Outside sources could assist the district with those expenses not covered by insurance. "There are other entities that may even help offset the deductible," said Superintendent Dr. Michael Hinojosa. "There are federal entities and other entities that are currently assessing that opportunity."

Dallas ISD officials are also looking that the long-term prospects for rebuilding the schools that endured the most damage. Those are Thomas Jefferson High School, Cary Middle School and Walnut Hill Elementary School. Officials are considering new configurations for those campuses as part of the rebuilding process.

"I don't think it's too early to begin thinking about what we would like to do in the future to rebuild these three campuses," said Deputy Superintendent Scott Layne. Architects have already been discussing possibilities for the Thomas Jefferson High School campus. "There's options here for a 6 through 12 campus or even a K-12 campus with a complete separation of the elementary school," Layne said, "which would allow us to possibly utilize the Walnut Hill site for some other type of program."

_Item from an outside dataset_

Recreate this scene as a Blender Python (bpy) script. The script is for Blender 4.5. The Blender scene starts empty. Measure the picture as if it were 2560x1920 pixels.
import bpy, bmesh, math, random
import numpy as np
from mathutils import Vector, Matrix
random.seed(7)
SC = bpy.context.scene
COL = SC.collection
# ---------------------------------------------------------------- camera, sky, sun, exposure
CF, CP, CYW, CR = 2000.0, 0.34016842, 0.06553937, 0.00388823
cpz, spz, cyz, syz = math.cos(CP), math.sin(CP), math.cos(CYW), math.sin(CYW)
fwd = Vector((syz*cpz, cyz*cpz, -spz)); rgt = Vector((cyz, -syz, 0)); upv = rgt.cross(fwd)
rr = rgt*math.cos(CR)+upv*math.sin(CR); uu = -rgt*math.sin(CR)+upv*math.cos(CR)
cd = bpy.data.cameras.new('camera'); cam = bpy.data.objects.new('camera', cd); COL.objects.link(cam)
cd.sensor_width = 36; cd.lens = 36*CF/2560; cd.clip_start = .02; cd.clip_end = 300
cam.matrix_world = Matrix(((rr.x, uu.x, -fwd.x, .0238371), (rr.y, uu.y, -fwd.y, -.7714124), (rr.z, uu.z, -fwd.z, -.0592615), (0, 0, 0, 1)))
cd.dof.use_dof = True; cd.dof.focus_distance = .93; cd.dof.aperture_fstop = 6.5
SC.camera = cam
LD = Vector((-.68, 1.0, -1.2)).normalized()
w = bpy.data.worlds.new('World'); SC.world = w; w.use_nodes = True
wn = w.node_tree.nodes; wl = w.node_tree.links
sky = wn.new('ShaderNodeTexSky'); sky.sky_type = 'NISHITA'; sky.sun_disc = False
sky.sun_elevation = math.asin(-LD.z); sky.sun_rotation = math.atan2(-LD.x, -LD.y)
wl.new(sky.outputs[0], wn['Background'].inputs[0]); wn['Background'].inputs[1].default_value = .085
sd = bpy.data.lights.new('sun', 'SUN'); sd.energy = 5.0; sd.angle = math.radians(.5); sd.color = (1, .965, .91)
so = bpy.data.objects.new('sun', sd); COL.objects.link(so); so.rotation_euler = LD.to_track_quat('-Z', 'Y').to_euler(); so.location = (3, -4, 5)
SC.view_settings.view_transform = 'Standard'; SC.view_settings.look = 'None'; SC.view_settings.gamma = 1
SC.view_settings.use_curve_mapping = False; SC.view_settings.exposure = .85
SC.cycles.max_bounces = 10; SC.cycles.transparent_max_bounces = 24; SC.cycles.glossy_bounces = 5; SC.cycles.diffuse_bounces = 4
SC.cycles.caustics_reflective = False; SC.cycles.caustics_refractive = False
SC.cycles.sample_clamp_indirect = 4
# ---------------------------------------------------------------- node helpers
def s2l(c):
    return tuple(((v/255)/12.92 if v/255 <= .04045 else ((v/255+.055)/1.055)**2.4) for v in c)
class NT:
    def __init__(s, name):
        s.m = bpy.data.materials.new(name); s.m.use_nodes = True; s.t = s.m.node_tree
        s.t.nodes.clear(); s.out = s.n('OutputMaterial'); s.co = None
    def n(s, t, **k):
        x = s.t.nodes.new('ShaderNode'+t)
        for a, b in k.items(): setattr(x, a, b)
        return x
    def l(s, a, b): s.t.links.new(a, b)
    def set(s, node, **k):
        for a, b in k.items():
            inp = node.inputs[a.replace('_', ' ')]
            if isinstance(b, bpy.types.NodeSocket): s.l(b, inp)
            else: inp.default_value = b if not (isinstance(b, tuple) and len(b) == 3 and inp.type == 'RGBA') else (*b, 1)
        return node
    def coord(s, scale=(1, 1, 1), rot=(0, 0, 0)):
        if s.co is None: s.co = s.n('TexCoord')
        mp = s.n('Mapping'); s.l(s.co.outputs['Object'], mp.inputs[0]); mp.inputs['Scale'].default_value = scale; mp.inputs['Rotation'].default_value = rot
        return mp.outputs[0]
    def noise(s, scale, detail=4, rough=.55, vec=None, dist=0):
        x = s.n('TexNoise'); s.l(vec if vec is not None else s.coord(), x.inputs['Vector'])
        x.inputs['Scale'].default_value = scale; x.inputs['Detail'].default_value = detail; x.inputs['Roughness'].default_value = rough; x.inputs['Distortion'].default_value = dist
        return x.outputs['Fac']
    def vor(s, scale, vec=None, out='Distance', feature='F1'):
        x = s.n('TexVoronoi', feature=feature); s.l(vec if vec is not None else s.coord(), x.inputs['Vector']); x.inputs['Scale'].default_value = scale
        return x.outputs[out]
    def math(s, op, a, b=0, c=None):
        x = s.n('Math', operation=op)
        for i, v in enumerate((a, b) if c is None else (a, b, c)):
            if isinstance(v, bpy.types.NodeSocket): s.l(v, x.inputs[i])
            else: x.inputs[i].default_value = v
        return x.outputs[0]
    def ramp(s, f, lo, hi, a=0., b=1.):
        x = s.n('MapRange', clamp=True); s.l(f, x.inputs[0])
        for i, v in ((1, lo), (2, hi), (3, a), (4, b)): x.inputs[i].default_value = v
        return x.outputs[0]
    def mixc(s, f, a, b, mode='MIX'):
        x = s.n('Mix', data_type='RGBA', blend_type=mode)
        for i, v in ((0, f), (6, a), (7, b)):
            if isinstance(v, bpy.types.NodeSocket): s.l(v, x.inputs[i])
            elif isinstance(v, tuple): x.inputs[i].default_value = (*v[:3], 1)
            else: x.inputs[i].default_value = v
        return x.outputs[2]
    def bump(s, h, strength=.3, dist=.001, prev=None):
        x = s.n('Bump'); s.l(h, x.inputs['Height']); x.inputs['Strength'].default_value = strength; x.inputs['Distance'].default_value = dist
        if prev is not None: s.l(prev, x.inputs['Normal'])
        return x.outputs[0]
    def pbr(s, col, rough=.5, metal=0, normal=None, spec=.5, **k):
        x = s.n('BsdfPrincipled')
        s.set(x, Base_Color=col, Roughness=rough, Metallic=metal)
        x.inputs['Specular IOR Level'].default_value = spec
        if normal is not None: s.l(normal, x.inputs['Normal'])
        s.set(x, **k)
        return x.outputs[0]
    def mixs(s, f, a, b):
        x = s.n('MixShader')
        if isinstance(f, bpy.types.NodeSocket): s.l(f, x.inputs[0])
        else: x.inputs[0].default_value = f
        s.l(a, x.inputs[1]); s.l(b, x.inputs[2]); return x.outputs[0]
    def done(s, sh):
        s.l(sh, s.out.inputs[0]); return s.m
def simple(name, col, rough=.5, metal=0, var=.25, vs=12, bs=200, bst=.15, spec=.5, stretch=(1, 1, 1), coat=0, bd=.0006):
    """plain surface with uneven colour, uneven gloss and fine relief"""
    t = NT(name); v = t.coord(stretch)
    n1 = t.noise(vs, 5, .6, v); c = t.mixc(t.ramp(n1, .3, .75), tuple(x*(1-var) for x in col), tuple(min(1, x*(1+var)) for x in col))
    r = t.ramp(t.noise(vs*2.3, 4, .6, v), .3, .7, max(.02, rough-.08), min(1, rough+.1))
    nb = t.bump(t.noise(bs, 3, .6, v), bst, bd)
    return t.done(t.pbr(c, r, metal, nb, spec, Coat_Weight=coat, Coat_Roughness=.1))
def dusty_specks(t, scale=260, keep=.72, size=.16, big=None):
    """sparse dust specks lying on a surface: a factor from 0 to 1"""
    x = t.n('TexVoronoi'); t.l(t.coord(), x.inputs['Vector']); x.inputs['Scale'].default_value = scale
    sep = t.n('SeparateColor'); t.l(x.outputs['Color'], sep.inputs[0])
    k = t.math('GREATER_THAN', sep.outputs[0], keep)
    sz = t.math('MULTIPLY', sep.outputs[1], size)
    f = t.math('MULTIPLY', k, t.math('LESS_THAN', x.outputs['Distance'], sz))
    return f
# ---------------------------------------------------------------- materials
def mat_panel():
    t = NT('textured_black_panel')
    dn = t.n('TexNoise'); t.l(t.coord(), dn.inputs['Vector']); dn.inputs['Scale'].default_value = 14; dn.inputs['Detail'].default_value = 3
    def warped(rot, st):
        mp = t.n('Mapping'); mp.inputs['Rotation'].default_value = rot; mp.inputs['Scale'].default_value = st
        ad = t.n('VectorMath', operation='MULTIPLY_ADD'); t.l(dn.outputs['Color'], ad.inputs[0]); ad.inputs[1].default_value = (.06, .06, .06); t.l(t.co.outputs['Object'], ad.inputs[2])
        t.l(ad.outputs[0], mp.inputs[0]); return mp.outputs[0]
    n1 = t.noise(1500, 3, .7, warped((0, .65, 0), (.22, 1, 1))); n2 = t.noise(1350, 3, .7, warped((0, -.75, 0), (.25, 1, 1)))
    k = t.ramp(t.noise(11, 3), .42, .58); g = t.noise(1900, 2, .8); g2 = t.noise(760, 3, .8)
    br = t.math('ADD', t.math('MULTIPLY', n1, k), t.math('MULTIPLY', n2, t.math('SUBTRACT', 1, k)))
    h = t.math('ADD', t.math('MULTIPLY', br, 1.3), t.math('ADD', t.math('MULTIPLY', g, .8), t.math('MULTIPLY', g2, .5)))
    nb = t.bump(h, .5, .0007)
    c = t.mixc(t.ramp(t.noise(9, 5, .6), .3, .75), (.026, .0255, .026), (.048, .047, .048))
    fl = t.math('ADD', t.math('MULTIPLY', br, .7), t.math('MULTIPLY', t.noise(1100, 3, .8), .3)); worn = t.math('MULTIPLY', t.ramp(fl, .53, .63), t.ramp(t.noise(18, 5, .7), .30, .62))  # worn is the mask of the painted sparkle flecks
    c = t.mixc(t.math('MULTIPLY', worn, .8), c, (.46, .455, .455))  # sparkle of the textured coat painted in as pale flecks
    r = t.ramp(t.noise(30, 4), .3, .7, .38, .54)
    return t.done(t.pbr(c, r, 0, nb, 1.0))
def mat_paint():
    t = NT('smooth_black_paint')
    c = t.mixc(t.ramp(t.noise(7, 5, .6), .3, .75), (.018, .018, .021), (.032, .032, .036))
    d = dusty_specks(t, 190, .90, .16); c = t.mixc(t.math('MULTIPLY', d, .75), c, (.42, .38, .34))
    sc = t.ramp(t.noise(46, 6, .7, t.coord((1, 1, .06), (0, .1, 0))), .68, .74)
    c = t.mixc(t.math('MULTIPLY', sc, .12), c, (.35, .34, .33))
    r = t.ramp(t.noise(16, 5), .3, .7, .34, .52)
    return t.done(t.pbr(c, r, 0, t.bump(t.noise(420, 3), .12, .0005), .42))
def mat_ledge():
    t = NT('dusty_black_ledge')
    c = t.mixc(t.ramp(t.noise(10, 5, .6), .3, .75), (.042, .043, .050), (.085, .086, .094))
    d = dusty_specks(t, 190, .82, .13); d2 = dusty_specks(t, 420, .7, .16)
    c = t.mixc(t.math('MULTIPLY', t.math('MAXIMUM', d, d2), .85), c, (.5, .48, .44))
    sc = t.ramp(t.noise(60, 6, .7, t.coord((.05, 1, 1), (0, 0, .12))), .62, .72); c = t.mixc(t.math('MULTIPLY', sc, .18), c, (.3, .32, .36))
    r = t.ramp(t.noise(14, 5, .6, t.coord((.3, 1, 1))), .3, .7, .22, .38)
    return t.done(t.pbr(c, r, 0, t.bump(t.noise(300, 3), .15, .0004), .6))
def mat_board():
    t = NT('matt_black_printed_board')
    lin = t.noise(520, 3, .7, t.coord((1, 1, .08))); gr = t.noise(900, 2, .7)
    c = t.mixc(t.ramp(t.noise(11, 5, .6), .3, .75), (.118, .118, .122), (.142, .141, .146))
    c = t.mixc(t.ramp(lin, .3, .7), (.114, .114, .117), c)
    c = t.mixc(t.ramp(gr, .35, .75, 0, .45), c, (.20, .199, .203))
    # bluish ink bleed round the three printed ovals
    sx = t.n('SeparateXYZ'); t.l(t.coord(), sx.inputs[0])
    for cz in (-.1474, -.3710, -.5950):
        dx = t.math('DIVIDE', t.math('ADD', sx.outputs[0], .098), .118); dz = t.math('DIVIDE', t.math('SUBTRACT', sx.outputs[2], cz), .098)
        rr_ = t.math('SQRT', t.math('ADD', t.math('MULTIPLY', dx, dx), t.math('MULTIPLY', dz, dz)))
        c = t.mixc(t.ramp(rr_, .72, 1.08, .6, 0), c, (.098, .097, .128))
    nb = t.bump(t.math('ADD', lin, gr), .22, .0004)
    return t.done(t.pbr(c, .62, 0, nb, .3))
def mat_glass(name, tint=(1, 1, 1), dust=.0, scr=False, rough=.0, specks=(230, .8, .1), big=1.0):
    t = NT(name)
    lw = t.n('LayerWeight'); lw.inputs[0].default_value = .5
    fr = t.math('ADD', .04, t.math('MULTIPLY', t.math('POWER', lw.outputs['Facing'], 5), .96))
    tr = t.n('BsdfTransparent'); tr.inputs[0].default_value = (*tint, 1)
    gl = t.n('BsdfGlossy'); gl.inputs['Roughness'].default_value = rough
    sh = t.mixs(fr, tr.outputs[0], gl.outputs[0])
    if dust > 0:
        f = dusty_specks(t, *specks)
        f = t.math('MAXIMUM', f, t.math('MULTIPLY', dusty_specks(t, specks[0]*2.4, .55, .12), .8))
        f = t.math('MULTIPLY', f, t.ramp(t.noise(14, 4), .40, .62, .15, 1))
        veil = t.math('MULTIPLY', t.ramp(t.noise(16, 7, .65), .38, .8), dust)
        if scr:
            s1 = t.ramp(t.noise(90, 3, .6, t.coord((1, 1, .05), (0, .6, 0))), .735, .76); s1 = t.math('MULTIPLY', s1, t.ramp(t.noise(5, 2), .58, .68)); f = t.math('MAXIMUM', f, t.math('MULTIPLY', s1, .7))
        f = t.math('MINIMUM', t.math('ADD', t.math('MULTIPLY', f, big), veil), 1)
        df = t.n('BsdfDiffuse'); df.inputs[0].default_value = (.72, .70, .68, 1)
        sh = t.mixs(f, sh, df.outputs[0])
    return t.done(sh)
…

While any decisions about the future of those schools is a long way off, Board Members indicated they would be willing to look at those ideas. "I love the fact that you're already thinking about how to re-do T.J.," said Board Member Dustin Marshall. "The facade of T.J. has not been impressive for a long time. Curb appeal matters. When we rebuild T.J. I hope we do it as a temple of education and it has that curb appeal that attracts families in that neighborhood. I would love it if we would consider a pre-K through 12 school at that campus."

Trustees on Tuesday also expressed their appreciation to district staffers for getting kids back to class so quickly after the tornado. "Thank you for all the hard work and making this happen," said Board Member Dan Micciche. "It has been a unifying episode for the entire city and the district...and we're all very, very proud of the work you've done."